** Your instructions **
Reproduce the listing below in its entirety. Change nothing.

** Source material **
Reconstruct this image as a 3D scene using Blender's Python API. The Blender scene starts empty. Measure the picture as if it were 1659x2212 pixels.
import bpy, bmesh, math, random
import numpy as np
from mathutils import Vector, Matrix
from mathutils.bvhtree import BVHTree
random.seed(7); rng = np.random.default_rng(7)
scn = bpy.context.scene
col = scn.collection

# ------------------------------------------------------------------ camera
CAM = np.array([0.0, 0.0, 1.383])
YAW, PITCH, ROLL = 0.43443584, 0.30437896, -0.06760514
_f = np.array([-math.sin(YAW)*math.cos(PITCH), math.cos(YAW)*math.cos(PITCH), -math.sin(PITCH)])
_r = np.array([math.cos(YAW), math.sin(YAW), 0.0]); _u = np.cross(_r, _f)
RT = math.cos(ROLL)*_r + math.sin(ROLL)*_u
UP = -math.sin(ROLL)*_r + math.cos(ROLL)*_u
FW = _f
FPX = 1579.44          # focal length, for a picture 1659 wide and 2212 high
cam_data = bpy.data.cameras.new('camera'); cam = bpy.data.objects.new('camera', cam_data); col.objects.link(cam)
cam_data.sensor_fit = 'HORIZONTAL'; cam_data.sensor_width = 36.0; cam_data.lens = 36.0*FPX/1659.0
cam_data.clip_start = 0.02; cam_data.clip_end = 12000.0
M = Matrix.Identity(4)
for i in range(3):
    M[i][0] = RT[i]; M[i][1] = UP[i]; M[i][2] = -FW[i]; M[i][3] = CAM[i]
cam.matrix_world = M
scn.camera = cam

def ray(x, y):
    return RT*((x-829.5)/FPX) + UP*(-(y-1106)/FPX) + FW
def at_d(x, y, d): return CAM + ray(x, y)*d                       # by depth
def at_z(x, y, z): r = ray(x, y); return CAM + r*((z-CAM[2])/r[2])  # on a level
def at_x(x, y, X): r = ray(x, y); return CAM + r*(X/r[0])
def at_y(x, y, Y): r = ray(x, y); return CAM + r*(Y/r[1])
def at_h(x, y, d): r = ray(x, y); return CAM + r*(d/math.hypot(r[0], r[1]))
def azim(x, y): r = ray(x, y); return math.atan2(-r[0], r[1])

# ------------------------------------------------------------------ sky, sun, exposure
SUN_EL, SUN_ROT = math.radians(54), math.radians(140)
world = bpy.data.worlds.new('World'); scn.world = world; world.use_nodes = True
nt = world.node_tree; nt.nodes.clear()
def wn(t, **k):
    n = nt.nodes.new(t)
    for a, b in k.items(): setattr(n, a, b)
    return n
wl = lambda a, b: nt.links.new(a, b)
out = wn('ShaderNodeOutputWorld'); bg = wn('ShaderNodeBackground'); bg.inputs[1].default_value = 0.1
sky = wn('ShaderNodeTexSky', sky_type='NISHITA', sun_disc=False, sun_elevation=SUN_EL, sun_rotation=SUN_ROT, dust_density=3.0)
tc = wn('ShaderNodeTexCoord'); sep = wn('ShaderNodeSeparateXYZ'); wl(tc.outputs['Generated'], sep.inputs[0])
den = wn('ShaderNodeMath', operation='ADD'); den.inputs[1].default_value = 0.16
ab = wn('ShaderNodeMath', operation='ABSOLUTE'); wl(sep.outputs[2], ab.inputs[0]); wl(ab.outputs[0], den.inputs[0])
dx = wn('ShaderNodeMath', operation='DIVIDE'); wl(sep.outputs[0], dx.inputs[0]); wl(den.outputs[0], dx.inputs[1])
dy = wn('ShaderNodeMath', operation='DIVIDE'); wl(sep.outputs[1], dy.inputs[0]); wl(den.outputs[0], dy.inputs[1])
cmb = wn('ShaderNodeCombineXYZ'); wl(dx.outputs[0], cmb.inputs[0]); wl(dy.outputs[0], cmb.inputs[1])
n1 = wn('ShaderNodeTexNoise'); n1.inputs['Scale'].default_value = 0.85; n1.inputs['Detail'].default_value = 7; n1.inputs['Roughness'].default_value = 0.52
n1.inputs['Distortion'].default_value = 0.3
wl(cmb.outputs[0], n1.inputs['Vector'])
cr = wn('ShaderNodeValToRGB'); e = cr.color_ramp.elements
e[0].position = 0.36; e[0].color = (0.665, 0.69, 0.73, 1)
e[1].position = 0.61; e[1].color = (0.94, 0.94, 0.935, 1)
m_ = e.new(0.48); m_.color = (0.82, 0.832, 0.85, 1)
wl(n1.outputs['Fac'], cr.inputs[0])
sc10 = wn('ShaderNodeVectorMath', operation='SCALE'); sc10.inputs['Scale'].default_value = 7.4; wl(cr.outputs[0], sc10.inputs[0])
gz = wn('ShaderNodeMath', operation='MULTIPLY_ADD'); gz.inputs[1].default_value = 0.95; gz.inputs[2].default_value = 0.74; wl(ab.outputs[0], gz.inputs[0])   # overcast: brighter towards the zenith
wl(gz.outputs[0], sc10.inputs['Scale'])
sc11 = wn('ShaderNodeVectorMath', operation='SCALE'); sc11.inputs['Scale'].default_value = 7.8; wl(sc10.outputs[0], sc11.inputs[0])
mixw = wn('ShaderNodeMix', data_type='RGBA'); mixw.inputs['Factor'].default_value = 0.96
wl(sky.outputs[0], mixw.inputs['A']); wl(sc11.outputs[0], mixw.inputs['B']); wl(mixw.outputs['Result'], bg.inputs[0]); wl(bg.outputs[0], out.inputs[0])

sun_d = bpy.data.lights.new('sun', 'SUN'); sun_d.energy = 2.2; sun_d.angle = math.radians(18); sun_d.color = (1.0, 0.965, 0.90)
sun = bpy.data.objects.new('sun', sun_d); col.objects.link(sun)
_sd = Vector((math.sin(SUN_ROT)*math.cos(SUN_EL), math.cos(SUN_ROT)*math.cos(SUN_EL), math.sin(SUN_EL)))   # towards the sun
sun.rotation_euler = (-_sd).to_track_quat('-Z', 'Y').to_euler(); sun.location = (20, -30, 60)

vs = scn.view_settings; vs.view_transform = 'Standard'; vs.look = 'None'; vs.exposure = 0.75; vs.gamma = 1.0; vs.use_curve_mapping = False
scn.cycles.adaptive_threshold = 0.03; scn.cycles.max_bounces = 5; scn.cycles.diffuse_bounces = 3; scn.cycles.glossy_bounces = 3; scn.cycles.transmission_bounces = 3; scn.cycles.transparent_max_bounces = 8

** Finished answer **
Reconstruct this image as a 3D scene using Blender's Python API. The Blender scene starts empty. Measure the picture as if it were 1659x2212 pixels.
import bpy, bmesh, math, random
import numpy as np
from mathutils import Vector, Matrix
from mathutils.bvhtree import BVHTree
random.seed(7); rng = np.random.default_rng(7)
scn = bpy.context.scene
col = scn.collection

# ------------------------------------------------------------------ camera
CAM = np.array([0.0, 0.0, 1.383])
YAW, PITCH, ROLL = 0.43443584, 0.30437896, -0.06760514
_f = np.array([-math.sin(YAW)*math.cos(PITCH), math.cos(YAW)*math.cos(PITCH), -math.sin(PITCH)])
_r = np.array([math.cos(YAW), math.sin(YAW), 0.0]); _u = np.cross(_r, _f)
RT = math.cos(ROLL)*_r + math.sin(ROLL)*_u
UP = -math.sin(ROLL)*_r + math.cos(ROLL)*_u
FW = _f
FPX = 1579.44          # focal length, for a picture 1659 wide and 2212 high
cam_data = bpy.data.cameras.new('camera'); cam = bpy.data.objects.new('camera', cam_data); col.objects.link(cam)
cam_data.sensor_fit = 'HORIZONTAL'; cam_data.sensor_width = 36.0; cam_data.lens = 36.0*FPX/1659.0
cam_data.clip_start = 0.02; cam_data.clip_end = 12000.0
M = Matrix.Identity(4)
for i in range(3):
    M[i][0] = RT[i]; M[i][1] = UP[i]; M[i][2] = -FW[i]; M[i][3] = CAM[i]
cam.matrix_world = M
scn.camera = cam

def ray(x, y):
    return RT*((x-829.5)/FPX) + UP*(-(y-1106)/FPX) + FW
def at_d(x, y, d): return CAM + ray(x, y)*d                       # by depth
def at_z(x, y, z): r = ray(x, y); return CAM + r*((z-CAM[2])/r[2])  # on a level
def at_x(x, y, X): r = ray(x, y); return CAM + r*(X/r[0])
def at_y(x, y, Y): r = ray(x, y); return CAM + r*(Y/r[1])
def at_h(x, y, d): r = ray(x, y); return CAM + r*(d/math.hypot(r[0], r[1]))
def azim(x, y): r = ray(x, y); return math.atan2(-r[0], r[1])

# ------------------------------------------------------------------ sky, sun, exposure
SUN_EL, SUN_ROT = math.radians(54), math.radians(140)
world = bpy.data.worlds.new('World'); scn.world = world; world.use_nodes = True
nt = world.node_tree; nt.nodes.clear()
def wn(t, **k):
    n = nt.nodes.new(t)
    for a, b in k.items(): setattr(n, a, b)
    return n
wl = lambda a, b: nt.links.new(a, b)
out = wn('ShaderNodeOutputWorld'); bg = wn('ShaderNodeBackground'); bg.inputs[1].default_value = 0.1
sky = wn('ShaderNodeTexSky', sky_type='NISHITA', sun_disc=False, sun_elevation=SUN_EL, sun_rotation=SUN_ROT, dust_density=3.0)
tc = wn('ShaderNodeTexCoord'); sep = wn('ShaderNodeSeparateXYZ'); wl(tc.outputs['Generated'], sep.inputs[0])
den = wn('ShaderNodeMath', operation='ADD'); den.inputs[1].default_value = 0.16
ab = wn('ShaderNodeMath', operation='ABSOLUTE'); wl(sep.outputs[2], ab.inputs[0]); wl(ab.outputs[0], den.inputs[0])
dx = wn('ShaderNodeMath', operation='DIVIDE'); wl(sep.outputs[0], dx.inputs[0]); wl(den.outputs[0], dx.inputs[1])
dy = wn('ShaderNodeMath', operation='DIVIDE'); wl(sep.outputs[1], dy.inputs[0]); wl(den.outputs[0], dy.inputs[1])
cmb = wn('ShaderNodeCombineXYZ'); wl(dx.outputs[0], cmb.inputs[0]); wl(dy.outputs[0], cmb.inputs[1])
n1 = wn('ShaderNodeTexNoise'); n1.inputs['Scale'].default_value = 0.85; n1.inputs['Detail'].default_value = 7; n1.inputs['Roughness'].default_value = 0.52
n1.inputs['Distortion'].default_value = 0.3
wl(cmb.outputs[0], n1.inputs['Vector'])
cr = wn('ShaderNodeValToRGB'); e = cr.color_ramp.elements
e[0].position = 0.36; e[0].color = (0.665, 0.69, 0.73, 1)
e[1].position = 0.61; e[1].color = (0.94, 0.94, 0.935, 1)
m_ = e.new(0.48); m_.color = (0.82, 0.832, 0.85, 1)
wl(n1.outputs['Fac'], cr.inputs[0])
sc10 = wn('ShaderNodeVectorMath', operation='SCALE'); sc10.inputs['Scale'].default_value = 7.4; wl(cr.outputs[0], sc10.inputs[0])
gz = wn('ShaderNodeMath', operation='MULTIPLY_ADD'); gz.inputs[1].default_value = 0.95; gz.inputs[2].default_value = 0.74; wl(ab.outputs[0], gz.inputs[0])   # overcast: brighter towards the zenith
wl(gz.outputs[0], sc10.inputs['Scale'])
sc11 = wn('ShaderNodeVectorMath', operation='SCALE'); sc11.inputs['Scale'].default_value = 7.8; wl(sc10.outputs[0], sc11.inputs[0])
mixw = wn('ShaderNodeMix', data_type='RGBA'); mixw.inputs['Factor'].default_value = 0.96
wl(sky.outputs[0], mixw.inputs['A']); wl(sc11.outputs[0], mixw.inputs['B']); wl(mixw.outputs['Result'], bg.inputs[0]); wl(bg.outputs[0], out.inputs[0])

sun_d = bpy.data.lights.new('sun', 'SUN'); sun_d.energy = 2.2; sun_d.angle = math.radians(18); sun_d.color = (1.0, 0.965, 0.90)
sun = bpy.data.objects.new('sun', sun_d); col.objects.link(sun)
_sd = Vector((math.sin(SUN_ROT)*math.cos(SUN_EL), math.cos(SUN_ROT)*math.cos(SUN_EL), math.sin(SUN_EL)))   # towards the sun
sun.rotation_euler = (-_sd).to_track_quat('-Z', 'Y').to_euler(); sun.location = (20, -30, 60)

vs = scn.view_settings; vs.view_transform = 'Standard'; vs.look = 'None'; vs.exposure = 0.75; vs.gamma = 1.0; vs.use_curve_mapping = False
scn.cycles.adaptive_threshold = 0.03; scn.cycles.max_bounces = 5; scn.cycles.diffuse_bounces = 3; scn.cycles.glossy_bounces = 3; scn.cycles.transmission_bounces = 3; scn.cycles.transparent_max_bounces = 8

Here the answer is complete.